Plato · #2 $Old$ 10-22-2008, 04:50 PM

Do you know BERNOULLI's INEQUALITY? $x > - 1 \Rightarrow \quad \left( {1 + x} \right)^n \geqslant 1 + nx$ .
So $\left( {1 + \frac{1}{n}} \right)^n \geqslant 1 + n\left( {\frac{1}{n}} \right) = 2$ .
That gives one ‘side’ of the inequality.

Using Napper inequality we can get $\ln \left( {1 + \frac{1}{n}} \right) < \frac{1}{n}$ .
Using the exponential we get $\left( {1 + \frac{1}{n}} \right) < e^{\frac{1} {n}} \Rightarrow \left( {1 + \frac{1}{n}} \right)^n < e < 3$

Jes · #3 $Old$ 10-31-2008, 07:00 PM

What a slick way to get the lower bound.

I normally induct using the binomial expansion or the identity $a^n-b^n = (b^n + b^{n-2}a + \cdots + a^{n-1})$ to derive $b^n < a^n + (b-a)nb^{n-1}$ in order to show the sequence is monotonic increasing. Then it follows that $\inf \left (n + \frac{1}{n}\right )^n = 2$ since it is the first term. Let's see if I can use your method.

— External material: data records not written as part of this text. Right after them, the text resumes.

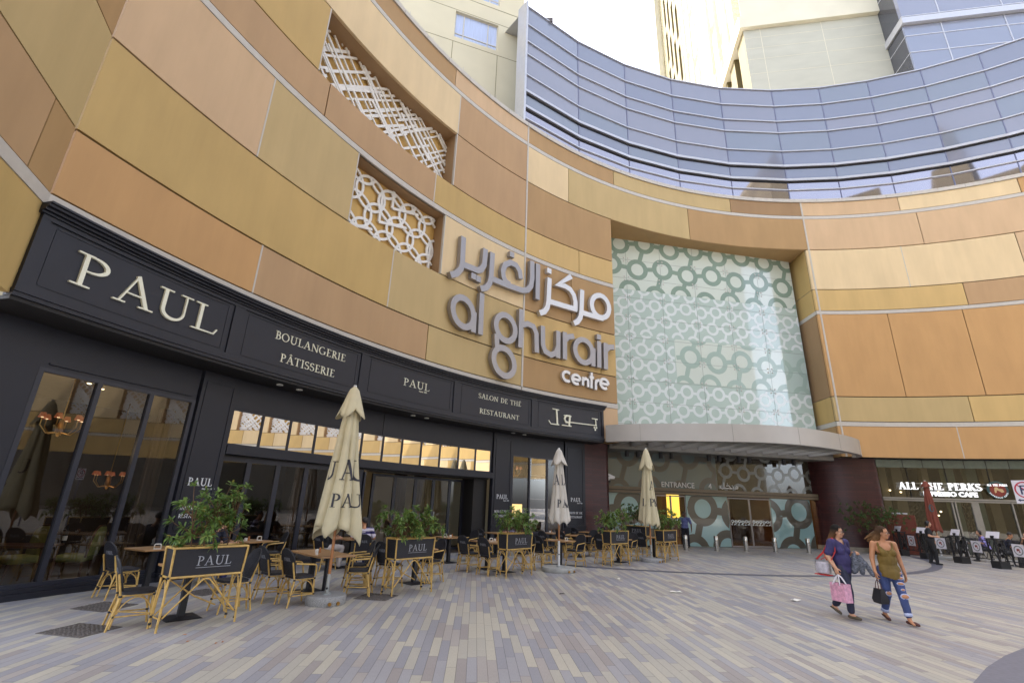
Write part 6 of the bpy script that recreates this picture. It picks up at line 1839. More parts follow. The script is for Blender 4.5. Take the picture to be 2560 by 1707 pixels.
# no parking sign at the right edge
NPS = (13.05, 12.62, 0)
ns = thing('no_parking_sign', 'white no parking sign with red crossed circle on a grey pole at the right edge', 'sign', NPS, math.atan2(NPS[1], NPS[0]) - R_(90))
M_red = mat('sign_red', s2l((176, 36, 62)), .4); M_blu = mat('sign_navy', s2l((42, 48, 82)), .4)
MB().tube([(.05, .04, 0), (.05, .04, 2.75)], .04, 14).build('pole', mat('grey_paint', s2l((120, 122, 136)), .5), ns, smooth=60)
bo = MB().bbox(-.17, -.012, 2.20, .23, .0, 2.76, .004).build('board', M_ms, ns)
fs = lambda x, z, h: (x, -.012 - h, z)
m = MB(); m.ribbon(arcpts(.03, 2.53, .165, .185, 0, 345, 23), .03, .0, .003, fs, closed=True); m.ribbon([(-.085, 2.65), (.145, 2.41)], .025, 0, .0024, fs); m.build('red_ring', M_red, bo)
m = MB(); m.ribbon([(-.03, 2.42), (-.03, 2.64)], .035, 0, .0035, fs); m.ribbon([(-.03, 2.625)] + arcpts(.03, 2.58, .055, .047, 90, -90, 10) + [(-.03, 2.535)], .032, 0, .004, fs); m.build('letter', M_blu, bo)
m = MB(); m.prism([(-.14, 2.28), (-.09, 2.32), (-.09, 2.295), (.19, 2.295), (.19, 2.265), (-.09, 2.265), (-.09, 2.24)], 0, .003, fs); m.build('arrow', M_blu, bo)
# ------------------------------------------------------------ people
M_skin = mat('skin_light', s2l((196, 148, 118)), .5, var=.06, scale=8); M_skin2 = mat('skin_tan', s2l((186, 132, 96)), .5, var=.06, scale=8); M_skin3 = mat('skin_dark', s2l((84, 56, 42)), .5, var=.08, scale=8)
M_lip = mat('lips', s2l((150, 82, 78)), .45); M_eyew = mat('eye_white', s2l((226, 222, 216)), .3); M_iris = mat('iris', s2l((40, 26, 20)), .3)
def hair_mat(n, c1, c2):
    m = mat(n, c1, .6, var=.3, scale=12, stretch=(6, 6, 1), bump=.5, bscale=50, spec=.15)
    t = m.node_tree; b = t.nodes['Principled BSDF']
    tc = t.nodes.new('ShaderNodeTexCoord'); sp = t.nodes.new('ShaderNodeSeparateXYZ'); t.links.new(tc.outputs['Object'], sp.inputs[0])
    mr = t.nodes.new('ShaderNodeMapRange'); mr.inputs[1].default_value = 1.53; mr.inputs[2].default_value = 1.33
    t.links.new(sp.outputs[2], mr.inputs[0])
    old = b.inputs['Base Color'].links[0].from_socket
    mx = t.nodes.new('ShaderNodeMix'); mx.data_type = 'RGBA'; mx.inputs[7].default_value = (*c2, 1)
    t.links.new(mr.outputs[0], mx.inputs[0]); t.links.new(old, mx.inputs[6]); t.links.new(mx.outputs[2], b.inputs['Base Color'])
    return m
M_hair1 = hair_mat('dark_hair', (.010, .008, .007), (.16, .075, .03)); M_hair2 = hair_mat('brown_hair', (.05, .026, .013), (.19, .10, .042)); M_hair3 = mat('black_hair', (.012, .01, .01), .5, var=.3, scale=30); M_hairg = mat('short_grey_hair', (.035, .03, .028), .7, var=.4, scale=60)
def sph(mb, c, r, M=None, n=14):
    c = Vector(c); r = (r, r, r) if isinstance(r, (int, float)) else r
    prof = [(math.sin(math.pi * i / 10), -math.cos(math.pi * i / 10)) for i in range(11)]
    T = Matrix.Translation(c) @ (M.to_4x4() if M is not None else Matrix()) @ Matrix.Diagonal((r[0], r[1], r[2], 1))
    mb.lathe([(max(a, 1e-4), z) for a, z in prof], n, M=T)
def cap(mb, a, b, ra, rb, n=12):
    a, b = Vector(a), Vector(b); d = b - a; L = d.length
    if L < 1e-5: return sph(mb, a, ra)
    q = d.normalized().to_track_quat('Z', 'Y').to_matrix().to_4x4()
    prof = [(ra * math.sin(math.pi / 2 * i / 5) + 1e-4, -ra * math.cos(math.pi / 2 * i / 5)) for i in range(6)] + [(rb * math.cos(math.pi / 2 * i / 5) + 1e-4, L + rb * math.sin(math.pi / 2 * i / 5)) for i in range(6)]
    mb.lathe(prof, n, M=Matrix.Translation(a) @ q)
def chain(mb, P, R):
    for i in range(len(P) - 1): cap(mb, P[i], P[i + 1], R[i], R[i + 1])
def fuse(mb, name, m, parent, vox=.011, sm=4, cut=None, fold=0.0, sub=False):
    """union of the closed shapes as one continuous skin"""
    me = bpy.data.meshes.new('tmp'); me.from_pydata(mb.v, [], mb.f)
    bm = bmesh.new(); bm.from_mesh(me); bmesh.ops.recalc_face_normals(bm, faces=bm.faces); bm.to_mesh(me); bm.free()
    o = bpy.data.objects.new('tmp', me); COL.objects.link(o)
    r = o.modifiers.new('r', 'REMESH'); r.mode = 'VOXEL'; r.voxel_size = vox
    s = o.modifiers.new('s', 'SMOOTH'); s.iterations = sm; s.factor = .5
    dg = bpy.context.evaluated_depsgraph_get()
    nm = bpy.data.meshes.new_from_object(o.evaluated_get(dg)); nm.name = name
    bpy.data.objects.remove(o); bpy.data.meshes.remove(me)
    if cut or fold:
        bm = bmesh.new(); bm.from_mesh(nm)
        if fold:
            bm.normal_update()
            for v in bm.verts:
                v.co += v.normal * fold * (noise.noise(Vector((v.co.x * 9, v.co.y * 9, v.co.z * 5 + v.co.x * 6))) + .5 * noise.noise(Vector((v.co.x * 20, v.co.y * 20, v.co.z * 14))))
        if cut: bmesh.ops.delete(bm, geom=[f for f in bm.faces if cut(f.calc_center_median())], context='FACES')
        bm.to_mesh(nm); bm.free()
    nm.materials.clear(); nm.materials.append(m); nm.shade_smooth()
    return link_obj(name, nm, parent)
def hand(mb, w, d, nrm, curl=.6, side=1, sc=1.0):
    """w wrist, d towards the fingers, nrm out of the back of the hand"""
    w, d = Vector(w), Vector(d).normalized(); nrm = Vector(nrm); nrm = (nrm - d * nrm.dot(d)).normalized(); s_ = d.cross(nrm) * side
    k = sc
    for i, o in enumerate((-.027, -.009, .009, .027)):
        cap(mb, w + s_ * o * .6 * k, w + d * .085 * k + s_ * o * k, .016 * k, .0125 * k, 8)
        L = (.062, .072, .068, .054)[i] * k
        p0 = w + d * .09 * k + s_ * o * k
        a = curl * .5
        d1 = d * math.cos(a) - nrm * math.sin(a); p1 = p0 + d1 * L * .5
        a = curl * 1.35
        d2 = d * math.cos(a) - nrm * math.sin(a); p2 = p1 + d2 * L * .32
        a = curl * 2.1
        d3 = d * math.cos(a) - nrm * math.sin(a); p3 = p2 + d3 * L * .28
        chain(mb, [p0, p1, p2, p3], [.0105 * k, .0095 * k, .0085 * k, .0075 * k])
    t0 = w + d * .02 * k - s_ * .022 * k; t1 = t0 + (d * .6 - s_ * .7 - nrm * .3).normalized() * .045 * k; t2 = t1 + (d * .85 - s_ * .15 - nrm * .5).normalized() * .035 * k
    chain(mb, [t0, t1, t2], [.014 * k, .011 * k, .0085 * k])
def head(mb, parent, c, yaw, pitch, sk, glasses=None, rel=True):
    """head round c; face looks along local +x turned by yaw, pitch; returns its matrix"""
    M = Matrix.Rotation(yaw, 3, 'Z') @ Matrix.Rotation(pitch, 3, 'Y')
    P = lambda x, y, z: Vector(c) + M @ Vector((x, y, z))
    sph(mb, P(-.012, 0, .025), (.092, .074, .09), M, 18); sph(mb, P(.02, 0, -.03), (.066, .06, .075), M, 16); sph(mb, P(.045, 0, -.078), (.034, .034, .026), M)
    for y in (-1, 1):
        sph(mb, P(.052, y * .034, -.02), (.026, .026, .022), M); cap(mb, P(-.012, y * .072, .016), P(-.01, y * .074, -.024), .013, .009, 8); cap(mb, P(.076, y * .014, .024), P(.066, y * .046, .022), .009, .007, 8)
    cap(mb, P(.078, 0, .012), P(.099, 0, -.022), .008, .0125, 8); sph(mb, P(.09, -.010, -.026), .008); sph(mb, P(.09, .010, -.026), .008)
    cap(mb, P(.074, -.016, -.052), P(.074, .016, -.052), .010, .010, 8)
    e = MB(); i_ = MB(); l = MB()
    for y in (-.029, .029):
        sph(e, P(.072, y, .004), (.011, .013, .008), M, 10); sph(i_, P(.0805, y, .004), (.004, .006, .006), M, 8)
    l.tube([P(.083, -.022, -.05), P(.089, -.008, -.047), P(.0895, .008, -.047), P(.083, .022, -.05)], [.003, .006, .006, .003], 6); l.tube([P(.082, -.02, -.056), P(.087, 0, -.058), P(.082, .02, -.056)], [.003, .007, .003], 6)
    e.build('eyes', M_eyew, parent, smooth=180); i_.build('irises', M_iris, parent, smooth=180); l.build('lips', M_lip, parent, smooth=180)
    br = MB()
    for y in (-1, 1): br.tube([P(.081, y * .014, .027), P(.079, y * .03, .032), P(.066, y * .048, .026)], [.003, .004, .002], 5)
    br.build('eyebrows', M_hair3, parent, smooth=180)
    if glasses:
        g_ = MB()
        for y in (-1, 1):
            g_.tube([P(.094 - .012 * abs(math.cos(q * .393)) * 0 - .1 * max(0, y * (.034 * y + .026 * math.cos(q * .393)) - .04), y * .034 + .026 * math.cos(q * .393), .002 + .02 * math.sin(q * .393)) for q in range(16)], .0028, 6, closed=True)
            g_.tube([P(.092, y * .06, .008), P(-.01, y * .08, .012)], .0028, 6)
        g_.tube([P(.095, -.009, .006), P(.095, .009, .006)], .0028, 6)
        g_.build('glasses', glasses, parent, smooth=180)
    return P, M
def person(label, loc, rz, skin, group=None):
    return thing('person', label, 'person', loc, rz, group)
M_iron = M_blk
M_purple = mat('purple_jersey', s2l((54, 48, 92)), .8, var=.1, scale=5); M_navyt = mat('navy_trousers', s2l((46, 48, 68)), .85, var=.12, scale=6); M_olive = mat('olive_jersey', s2l((108, 86, 32)), .75, var=.12, scale=5)
def jeans_mat():
    m = mat('blue_denim', s2l((62, 76, 122)), .85, var=.25, scale=6, bump=.2, bscale=300)
    return m
M_jeans = jeans_mat(); M_fray = mat('frayed_denim', s2l((176, 184, 214)), .9, var=.2, scale=40)
M_shoe = mat('brown_shoe', s2l((92, 82, 66)), .6, var=.1); M_shoe2 = mat('maroon_shoe', s2l((84, 50, 46)), .55, var=.1)
def shoe(mb, ank, toe_dir, pitch=0.0, L=.24, h=.07):
    d = Vector((math.cos(toe_dir), math.sin(toe_dir), 0)); a = Vector(ank)
    up = Vector((0, 0, 1))
    f = d * math.cos(pitch) - up * math.sin(pitch); u = up * math.cos(pitch) + d * math.sin(pitch)
    heel = a - f * .04 - u * (h - .036)
    cap(mb, heel, a + f * .06 - u * (h - .034), .034, .036); cap(mb, a + f * .06 - u * (h - .034), a + f * (L - .09) - u * (h - .026), .038, .026)
    cap(mb, heel - u * .02, a + f * (L - .1) - u * (h - .012), .016, .012)
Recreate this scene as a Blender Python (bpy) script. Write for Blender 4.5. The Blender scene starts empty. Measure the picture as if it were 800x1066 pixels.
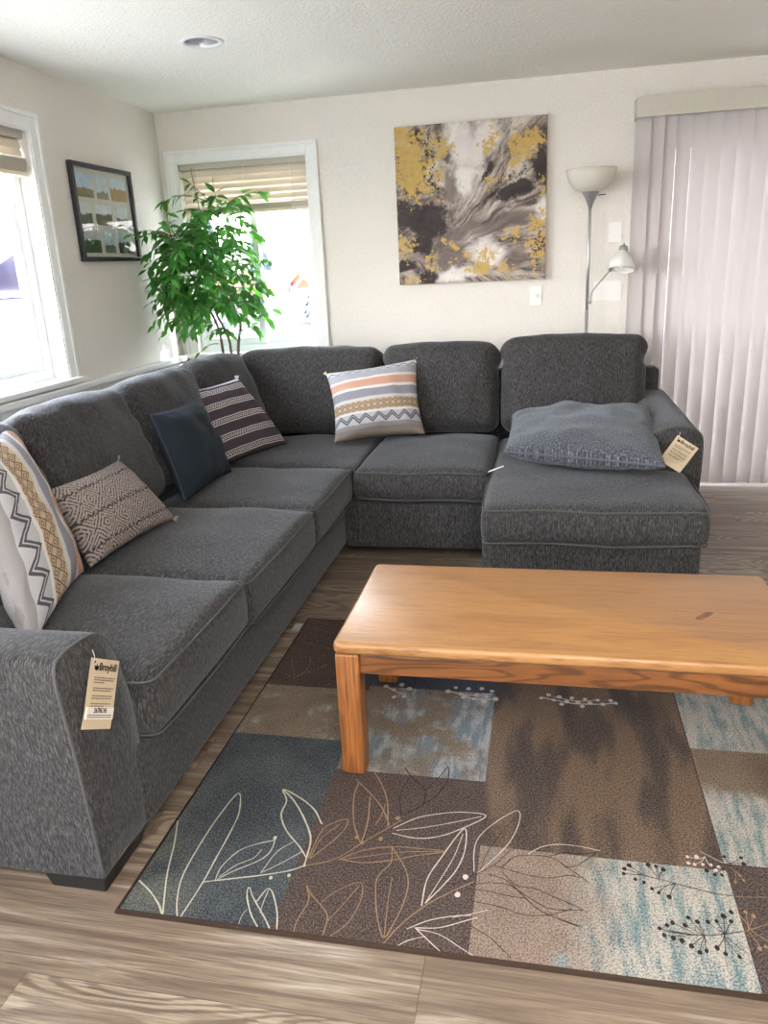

Let $a_n$ denote the sequence and let $M = \inf (a_n)$ . Assume $M$ is such that $2 < M \leq \left (n + \frac{1}{n}\right )^n$ . Then $a_1 = 2 < M$ contradicts that $M$ is a lower bound.

Next assume $M < 2.$ There is some $a_i$ in the sequence such that $M \leq a_i < 2$ otherwise $2$ is the greatest lower bound. But no such $a_i$ exists since it was proved that $2 \leq a_n < 3.$ By Trichotomy, $\inf (a_n) = 2.$